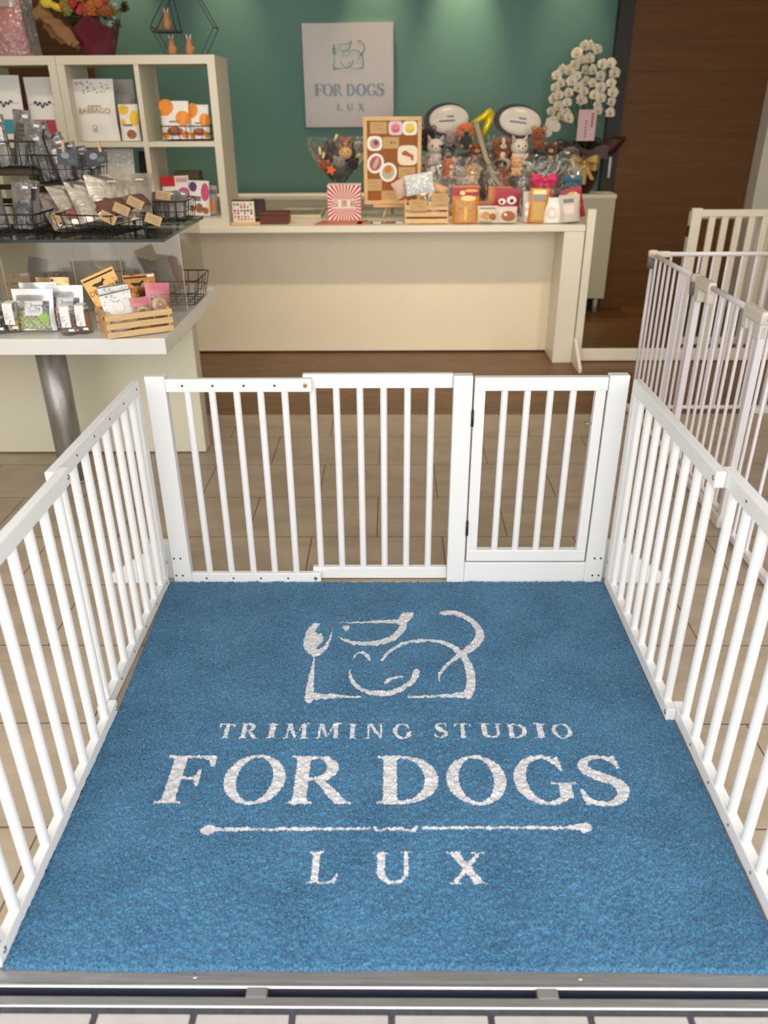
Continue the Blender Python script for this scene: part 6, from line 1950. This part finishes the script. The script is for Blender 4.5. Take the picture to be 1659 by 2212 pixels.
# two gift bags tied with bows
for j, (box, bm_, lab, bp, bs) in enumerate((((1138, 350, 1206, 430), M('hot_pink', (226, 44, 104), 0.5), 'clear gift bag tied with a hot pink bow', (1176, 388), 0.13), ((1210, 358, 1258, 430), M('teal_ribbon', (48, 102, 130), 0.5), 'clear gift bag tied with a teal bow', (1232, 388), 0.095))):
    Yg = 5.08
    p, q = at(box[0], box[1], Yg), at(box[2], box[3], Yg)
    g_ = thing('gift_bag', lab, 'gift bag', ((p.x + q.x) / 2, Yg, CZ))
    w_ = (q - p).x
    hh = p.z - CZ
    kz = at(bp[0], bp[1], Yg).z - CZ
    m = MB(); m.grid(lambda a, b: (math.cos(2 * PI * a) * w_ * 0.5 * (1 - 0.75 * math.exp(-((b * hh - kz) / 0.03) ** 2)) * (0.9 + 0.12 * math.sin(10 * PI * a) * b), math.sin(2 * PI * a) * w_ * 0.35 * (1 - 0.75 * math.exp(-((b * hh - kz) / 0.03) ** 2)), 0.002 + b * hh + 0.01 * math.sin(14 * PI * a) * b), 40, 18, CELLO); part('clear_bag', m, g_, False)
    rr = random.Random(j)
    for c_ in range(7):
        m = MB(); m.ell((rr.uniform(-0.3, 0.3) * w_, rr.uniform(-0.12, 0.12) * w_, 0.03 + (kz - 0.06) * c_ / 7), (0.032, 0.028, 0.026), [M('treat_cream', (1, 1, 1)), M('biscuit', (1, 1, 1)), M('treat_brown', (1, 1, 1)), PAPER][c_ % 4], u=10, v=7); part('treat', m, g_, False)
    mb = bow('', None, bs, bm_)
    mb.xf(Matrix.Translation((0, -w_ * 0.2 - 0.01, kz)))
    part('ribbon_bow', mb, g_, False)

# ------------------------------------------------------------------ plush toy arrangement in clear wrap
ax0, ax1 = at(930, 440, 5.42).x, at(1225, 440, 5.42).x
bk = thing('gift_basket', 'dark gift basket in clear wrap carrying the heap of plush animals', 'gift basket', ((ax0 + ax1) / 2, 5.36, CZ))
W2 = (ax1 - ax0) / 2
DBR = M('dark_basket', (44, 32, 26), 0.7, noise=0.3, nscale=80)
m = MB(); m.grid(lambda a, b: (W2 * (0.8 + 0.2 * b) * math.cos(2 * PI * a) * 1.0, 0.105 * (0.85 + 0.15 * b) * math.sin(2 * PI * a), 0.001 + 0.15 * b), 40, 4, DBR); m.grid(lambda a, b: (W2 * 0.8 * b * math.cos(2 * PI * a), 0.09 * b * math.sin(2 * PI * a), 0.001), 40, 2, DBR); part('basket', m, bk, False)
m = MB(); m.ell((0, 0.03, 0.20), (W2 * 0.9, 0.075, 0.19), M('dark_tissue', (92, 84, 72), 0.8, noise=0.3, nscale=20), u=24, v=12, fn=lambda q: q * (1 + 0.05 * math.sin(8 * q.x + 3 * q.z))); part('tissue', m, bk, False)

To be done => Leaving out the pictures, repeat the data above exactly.

Solved problem =>
Continue the Blender Python script for this scene: part 6, from line 1950. This part finishes the script. The script is for Blender 4.5. Take the picture to be 1659 by 2212 pixels.
# two gift bags tied with bows
for j, (box, bm_, lab, bp, bs) in enumerate((((1138, 350, 1206, 430), M('hot_pink', (226, 44, 104), 0.5), 'clear gift bag tied with a hot pink bow', (1176, 388), 0.13), ((1210, 358, 1258, 430), M('teal_ribbon', (48, 102, 130), 0.5), 'clear gift bag tied with a teal bow', (1232, 388), 0.095))):
    Yg = 5.08
    p, q = at(box[0], box[1], Yg), at(box[2], box[3], Yg)
    g_ = thing('gift_bag', lab, 'gift bag', ((p.x + q.x) / 2, Yg, CZ))
    w_ = (q - p).x
    hh = p.z - CZ
    kz = at(bp[0], bp[1], Yg).z - CZ
    m = MB(); m.grid(lambda a, b: (math.cos(2 * PI * a) * w_ * 0.5 * (1 - 0.75 * math.exp(-((b * hh - kz) / 0.03) ** 2)) * (0.9 + 0.12 * math.sin(10 * PI * a) * b), math.sin(2 * PI * a) * w_ * 0.35 * (1 - 0.75 * math.exp(-((b * hh - kz) / 0.03) ** 2)), 0.002 + b * hh + 0.01 * math.sin(14 * PI * a) * b), 40, 18, CELLO); part('clear_bag', m, g_, False)
    rr = random.Random(j)
    for c_ in range(7):
        m = MB(); m.ell((rr.uniform(-0.3, 0.3) * w_, rr.uniform(-0.12, 0.12) * w_, 0.03 + (kz - 0.06) * c_ / 7), (0.032, 0.028, 0.026), [M('treat_cream', (1, 1, 1)), M('biscuit', (1, 1, 1)), M('treat_brown', (1, 1, 1)), PAPER][c_ % 4], u=10, v=7); part('treat', m, g_, False)
    mb = bow('', None, bs, bm_)
    mb.xf(Matrix.Translation((0, -w_ * 0.2 - 0.01, kz)))
    part('ribbon_bow', mb, g_, False)

# ------------------------------------------------------------------ plush toy arrangement in clear wrap
ax0, ax1 = at(930, 440, 5.42).x, at(1225, 440, 5.42).x
bk = thing('gift_basket', 'dark gift basket in clear wrap carrying the heap of plush animals', 'gift basket', ((ax0 + ax1) / 2, 5.36, CZ))
W2 = (ax1 - ax0) / 2
DBR = M('dark_basket', (44, 32, 26), 0.7, noise=0.3, nscale=80)
m = MB(); m.grid(lambda a, b: (W2 * (0.8 + 0.2 * b) * math.cos(2 * PI * a) * 1.0, 0.105 * (0.85 + 0.15 * b) * math.sin(2 * PI * a), 0.001 + 0.15 * b), 40, 4, DBR); m.grid(lambda a, b: (W2 * 0.8 * b * math.cos(2 * PI * a), 0.09 * b * math.sin(2 * PI * a), 0.001), 40, 2, DBR); part('basket', m, bk, False)
m = MB(); m.ell((0, 0.03, 0.20), (W2 * 0.9, 0.075, 0.19), M('dark_tissue', (92, 84, 72), 0.8, noise=0.3, nscale=20), u=24, v=12, fn=lambda q: q * (1 + 0.05 * math.sin(8 * q.x + 3 * q.z))); part('tissue', m, bk, False)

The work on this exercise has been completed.